"""

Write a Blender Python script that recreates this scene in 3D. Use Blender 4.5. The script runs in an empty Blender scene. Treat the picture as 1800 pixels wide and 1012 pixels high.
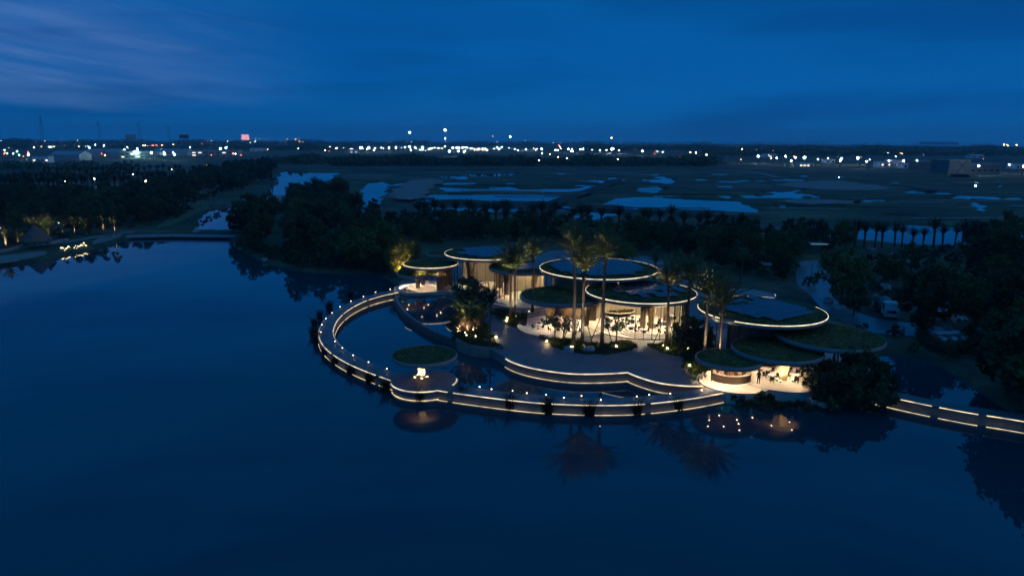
import bpy, math, random
import numpy as np
from mathutils import Vector, Matrix
R = math.radians
PI = math.pi
rnd = random.Random(7)
sc = bpy.context.scene
C = sc.collection

# ------------------------------------------------------------------ camera
CAMZ = 31.0
PITCH = 12.22
ROLL = 0.3
cam = bpy.data.cameras.new('camera')
cam.lens = 24.0; cam.sensor_width = 36.0; cam.clip_start = 1.0; cam.clip_end = 20000.0
camo = bpy.data.objects.new('camera', cam); C.objects.link(camo)
CM = Matrix.Rotation(R(90 - PITCH), 3, 'X') @ Matrix.Rotation(R(ROLL), 3, 'Z')
camo.matrix_world = Matrix.Translation((0, 0, CAMZ)) @ CM.to_4x4()
sc.camera = camo

# ------------------------------------------------------------------ world (dusk sky)
SKY = dict(gain=1.05)
w = bpy.data.worlds.new('World'); sc.world = w; w.use_nodes = True
nt = w.node_tree; nt.nodes.clear()
def N(t, **k):
    n = nt.nodes.new(t)
    for a, v in k.items(): setattr(n, a, v)
    return n
def L(a, b): nt.links.new(a, b)
def math_n(op, a, b=None, c=None, clamp=False):
    n = N('ShaderNodeMath', operation=op, use_clamp=clamp)
    for i, v in enumerate((a, b, c)):
        if v is None: continue
        if isinstance(v, (int, float)): n.inputs[i].default_value = v
        else: L(v, n.inputs[i])
    return n.outputs[0]
def mixc(fac, a, b, blend='MIX'):
    n = N('ShaderNodeMix', data_type='RGBA', blend_type=blend)
    for sock, v in ((n.inputs[0], fac), (n.inputs[6], a), (n.inputs[7], b)):
        if isinstance(v, (int, float)): sock.default_value = v
        elif isinstance(v, tuple): sock.default_value = (*v, 1.0)
        else: L(v, sock)
    return n.outputs[2]
SUN_AZ = -70.0        # the sun has set to the left of the frame
SUN_EL = -3.0
sky = N('ShaderNodeTexSky', sky_type='NISHITA', sun_disc=False)
sky.sun_elevation = R(SUN_EL); sky.sun_rotation = R(SUN_AZ)
sky.altitude = 0; sky.air_density = 1.0; sky.dust_density = 0.5; sky.ozone_density = 3.0
tc = N('ShaderNodeTexCoord'); sep = N('ShaderNodeSeparateXYZ'); L(tc.outputs['Generated'], sep.inputs[0])
az = math_n('ARCTAN2', sep.outputs[0], sep.outputs[1])
el = math_n('ARCSINE', sep.outputs[2])
eld = math_n('MULTIPLY', el, 180 / PI)
azd = math_n('MULTIPLY', az, 180 / PI)
# clear dusk blue by height above the horizon
rp = N('ShaderNodeValToRGB'); L(math_n('DIVIDE', eld, 90.0, clamp=True), rp.inputs[0])
e = rp.color_ramp.elements
e[0].position = 0.0; e[0].color = (0.0012, 0.103, 0.350, 1)
e[1].position = 1.0; e[1].color = (0.0010, 0.062, 0.215, 1)
for p, c in ((0.015, (0.0010, 0.101, 0.352)), (0.05, (0.0010, 0.098, 0.350)), (0.085, (0.0010, 0.084, 0.308)), (0.125, (0.0010, 0.069, 0.260)), (0.2, (0.0010, 0.086, 0.285)), (0.4, (0.0010, 0.100, 0.300))):
    q = e.new(p); q.color = (*c, 1)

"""

* [Challenge] Each line from the top of the material through the line containing "C = sc.collection" should be reproduced exactly; please drop any images.

* [Reply]
Write a Blender Python script that recreates this scene in 3D. Use Blender 4.5. The script runs in an empty Blender scene. Treat the picture as 1800 pixels wide and 1012 pixels high.
import bpy, math, random
import numpy as np
from mathutils import Vector, Matrix
R = math.radians
PI = math.pi
rnd = random.Random(7)
sc = bpy.context.scene
C = sc.collection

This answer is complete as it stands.